INFORMATION SHOWN ->
===============
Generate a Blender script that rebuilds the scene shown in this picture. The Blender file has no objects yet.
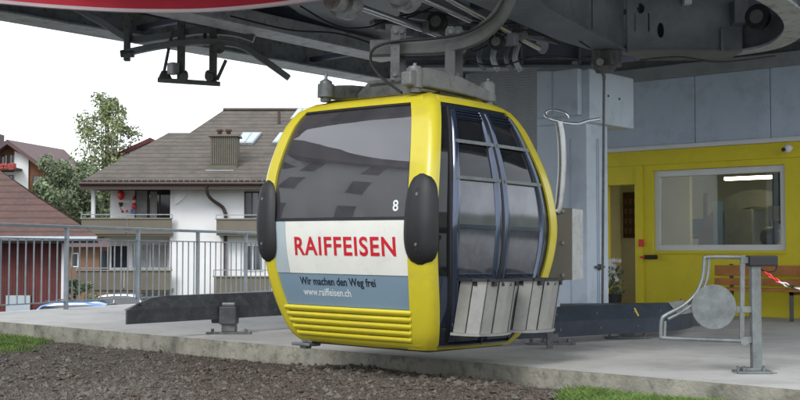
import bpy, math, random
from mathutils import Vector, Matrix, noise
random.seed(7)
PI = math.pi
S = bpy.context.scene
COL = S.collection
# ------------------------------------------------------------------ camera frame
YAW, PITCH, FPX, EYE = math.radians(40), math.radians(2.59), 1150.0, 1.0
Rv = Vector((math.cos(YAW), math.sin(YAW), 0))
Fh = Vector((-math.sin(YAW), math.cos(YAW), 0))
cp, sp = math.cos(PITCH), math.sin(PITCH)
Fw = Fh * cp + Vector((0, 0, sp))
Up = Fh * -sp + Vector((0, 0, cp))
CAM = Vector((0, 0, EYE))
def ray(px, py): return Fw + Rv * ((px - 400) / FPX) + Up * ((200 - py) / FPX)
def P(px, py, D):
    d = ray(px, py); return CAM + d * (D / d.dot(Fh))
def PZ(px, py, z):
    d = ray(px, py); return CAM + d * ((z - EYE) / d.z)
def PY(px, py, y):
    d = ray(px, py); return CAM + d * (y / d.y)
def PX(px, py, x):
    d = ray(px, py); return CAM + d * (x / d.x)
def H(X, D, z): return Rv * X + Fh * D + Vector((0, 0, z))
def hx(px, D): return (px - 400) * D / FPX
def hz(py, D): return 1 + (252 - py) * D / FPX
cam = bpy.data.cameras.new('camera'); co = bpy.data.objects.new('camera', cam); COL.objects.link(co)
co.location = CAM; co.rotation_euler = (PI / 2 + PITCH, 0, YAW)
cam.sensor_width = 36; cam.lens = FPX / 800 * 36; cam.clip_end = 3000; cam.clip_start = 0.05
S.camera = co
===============
CHALLENGE -> Keep every word of the data as it is when you write it out, but drop the pictures.

WRITTEN SOLUTION ->
Generate a Blender script that rebuilds the scene shown in this picture. The Blender file has no objects yet.
import bpy, math, random
from mathutils import Vector, Matrix, noise
random.seed(7)
PI = math.pi
S = bpy.context.scene
COL = S.collection
# ------------------------------------------------------------------ camera frame
YAW, PITCH, FPX, EYE = math.radians(40), math.radians(2.59), 1150.0, 1.0
Rv = Vector((math.cos(YAW), math.sin(YAW), 0))
Fh = Vector((-math.sin(YAW), math.cos(YAW), 0))
cp, sp = math.cos(PITCH), math.sin(PITCH)
Fw = Fh * cp + Vector((0, 0, sp))
Up = Fh * -sp + Vector((0, 0, cp))
CAM = Vector((0, 0, EYE))
def ray(px, py): return Fw + Rv * ((px - 400) / FPX) + Up * ((200 - py) / FPX)
def P(px, py, D):
    d = ray(px, py); return CAM + d * (D / d.dot(Fh))
def PZ(px, py, z):
    d = ray(px, py); return CAM + d * ((z - EYE) / d.z)
def PY(px, py, y):
    d = ray(px, py); return CAM + d * (y / d.y)
def PX(px, py, x):
    d = ray(px, py); return CAM + d * (x / d.x)
def H(X, D, z): return Rv * X + Fh * D + Vector((0, 0, z))
def hx(px, D): return (px - 400) * D / FPX
def hz(py, D): return 1 + (252 - py) * D / FPX
cam = bpy.data.cameras.new('camera'); co = bpy.data.objects.new('camera', cam); COL.objects.link(co)
co.location = CAM; co.rotation_euler = (PI / 2 + PITCH, 0, YAW)
cam.sensor_width = 36; cam.lens = FPX / 800 * 36; cam.clip_end = 3000; cam.clip_start = 0.05
S.camera = co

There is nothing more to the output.